begin Data block
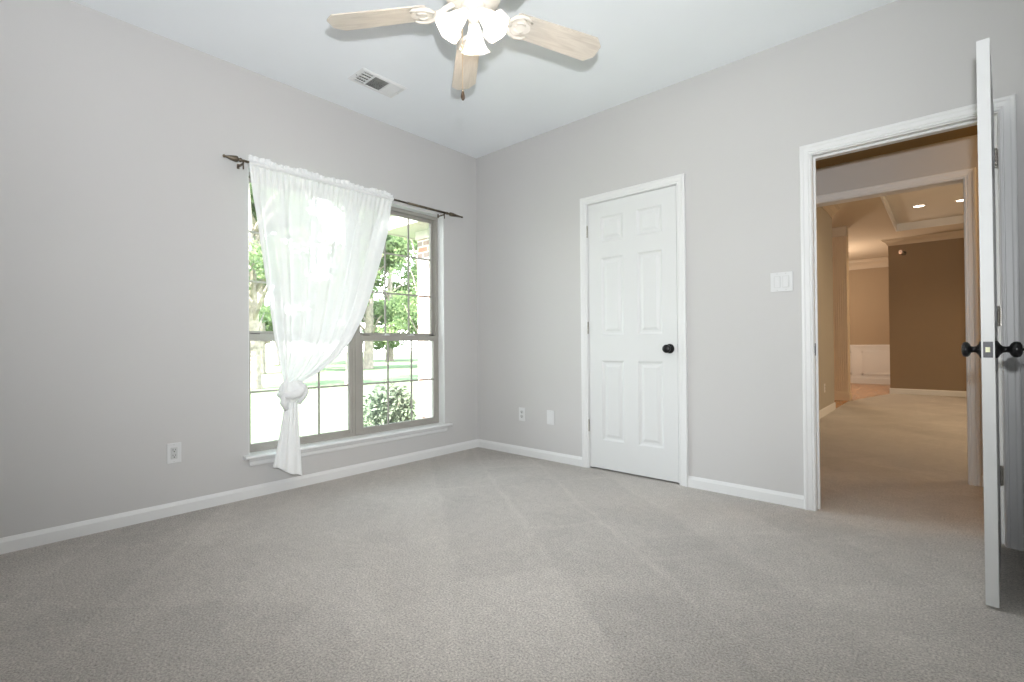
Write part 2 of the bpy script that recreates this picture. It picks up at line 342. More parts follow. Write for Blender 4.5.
CAS = [(0, 0), (0, 0.008), (0.003, 0.0105), (0.008, 0.0105), (0.010, 0.0085), (0.013, 0.0085), (0.0155, 0.012), (0.036, 0.0135), (0.041, 0.0165), (0.050, 0.0175), (0.055, 0.016), (0.057, 0.012), (0.057, 0)]
def casing(mb, x0, x1, zt, y, sgn, prof=CAS, left=True, right=True):
    rings = []
    if left: rings.append([(x0-u, y+sgn*t, 0) for u, t in prof])
    rings.append([(x0-u, y+sgn*t, zt+u) for u, t in prof]); rings.append([(x1+u, y+sgn*t, zt+u) for u, t in prof])
    if right: rings.append([(x1+u, y+sgn*t, 0) for u, t in prof])
    return mb.loops(rings)
def jamb(mb, x0, x1, zt, y0, y1, th=0.018, stop=None):
    mb.box(x0-th, x0, y0, y1, 0, zt+th).box(x1, x1+th, y0, y1, 0, zt+th).box(x0, x1, y0, y1, zt, zt+th)
    if stop:
        a, b = stop; mb.box(x0, x0+0.011, a, b, 0, zt-0.011).box(x1-0.011, x1, a, b, 0, zt-0.011).box(x0, x1, a, b, zt-0.011, zt)
    return mb
struct(jamb(casing(MB(), 1.2355, 1.9605, 2.051, 0.0, -1), 1.2415, 1.9545, 2.048, 0.0, 0.115, 0.0165, (0.038, 0.05)), 'trim_1', M['trim'], 'white moulded casing around the closet door', 'door casing')
t2 = struct(jamb(casing(casing(MB(), 2.754, 3.516, 2.040, 0.0, -1), 2.754, 3.516, 2.040, 0.115, 1), 2.757, 3.513, 2.034, 0.0, 0.115, 0.018, (0.038, 0.05)), 'trim_2', M['trim'], 'white moulded casing around the open hall doorway', 'door casing')
MB().box(2.757, 2.7585, 0.008, 0.034, 0.885, 0.955).box(2.757, 2.7595, 0.001, 0.010, 0.90, 0.94).build('strike_plate', M['black'], t2)['label'] = 'dark strike plate on the left jamb'

# ------------------------------------------------------------------ six-panel doors
def panel_slab(mb, x0, x1, z0, z1, yf, yb, cols, rows):
    """slab with raised panels on both faces; yf faces -y, yb faces +y."""
    xs = [x0] + [c for p in cols for c in p] + [x1]; zs = [z0] + [r for p in rows for r in p] + [z1]
    for y, s in ((yf, 1), (yb, -1)):
        for i in range(len(xs)-1):
            for j in range(len(zs)-1):
                a, b, c, d = xs[i], xs[i+1], zs[j], zs[j+1]
                if i % 2 == 1 and j % 2 == 1:
                    rings = []
                    for inset, dep in ((0, 0), (0.004, 0.0015), (0.014, 0.0085), (0.019, 0.0095), (0.030, 0.0095), (0.047, 0.0030), (0.050, 0.0025)):
                        rings.append([(a+inset, y+s*dep, c+inset), (b-inset, y+s*dep, c+inset), (b-inset, y+s*dep, d-inset), (a+inset, y+s*dep, d-inset)])
                    mb.loops(rings, cap=False); mb.add(rings[-1], [(0, 1, 2, 3)])
                else: mb.add([(a, y, c), (b, y, c), (b, y, d), (a, y, d)], [(0, 1, 2, 3)])
    mb.add([(x0, yf, z0), (x0, yb, z0), (x0, yb, z1), (x0, yf, z1), (x1, yf, z0), (x1, yb, z0), (x1, yb, z1), (x1, yf, z1)],
           [(0, 1, 2, 3), (4, 7, 6, 5), (0, 4, 5, 1), (3, 2, 6, 7)])
    return mb
ROWS = [(0.229, 0.837), (1.028, 1.621), (1.74, 1.935)]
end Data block
## To be done
Reproduce the data above word for word from its first line through the line that holds "the left jamb'", both ends included; skip pictures.

## Written answer
Write part 2 of the bpy script that recreates this picture. It picks up at line 342. More parts follow. Write for Blender 4.5.
CAS = [(0, 0), (0, 0.008), (0.003, 0.0105), (0.008, 0.0105), (0.010, 0.0085), (0.013, 0.0085), (0.0155, 0.012), (0.036, 0.0135), (0.041, 0.0165), (0.050, 0.0175), (0.055, 0.016), (0.057, 0.012), (0.057, 0)]
def casing(mb, x0, x1, zt, y, sgn, prof=CAS, left=True, right=True):
    rings = []
    if left: rings.append([(x0-u, y+sgn*t, 0) for u, t in prof])
    rings.append([(x0-u, y+sgn*t, zt+u) for u, t in prof]); rings.append([(x1+u, y+sgn*t, zt+u) for u, t in prof])
    if right: rings.append([(x1+u, y+sgn*t, 0) for u, t in prof])
    return mb.loops(rings)
def jamb(mb, x0, x1, zt, y0, y1, th=0.018, stop=None):
    mb.box(x0-th, x0, y0, y1, 0, zt+th).box(x1, x1+th, y0, y1, 0, zt+th).box(x0, x1, y0, y1, zt, zt+th)
    if stop:
        a, b = stop; mb.box(x0, x0+0.011, a, b, 0, zt-0.011).box(x1-0.011, x1, a, b, 0, zt-0.011).box(x0, x1, a, b, zt-0.011, zt)
    return mb
struct(jamb(casing(MB(), 1.2355, 1.9605, 2.051, 0.0, -1), 1.2415, 1.9545, 2.048, 0.0, 0.115, 0.0165, (0.038, 0.05)), 'trim_1', M['trim'], 'white moulded casing around the closet door', 'door casing')
t2 = struct(jamb(casing(casing(MB(), 2.754, 3.516, 2.040, 0.0, -1), 2.754, 3.516, 2.040, 0.115, 1), 2.757, 3.513, 2.034, 0.0, 0.115, 0.018, (0.038, 0.05)), 'trim_2', M['trim'], 'white moulded casing around the open hall doorway', 'door casing')
MB().box(2.757, 2.7585, 0.008, 0.034, 0.885, 0.955).box(2.757, 2.7595, 0.001, 0.010, 0.90, 0.94).build('strike_plate', M['black'], t2)['label'] = 'dark strike plate on the left jamb'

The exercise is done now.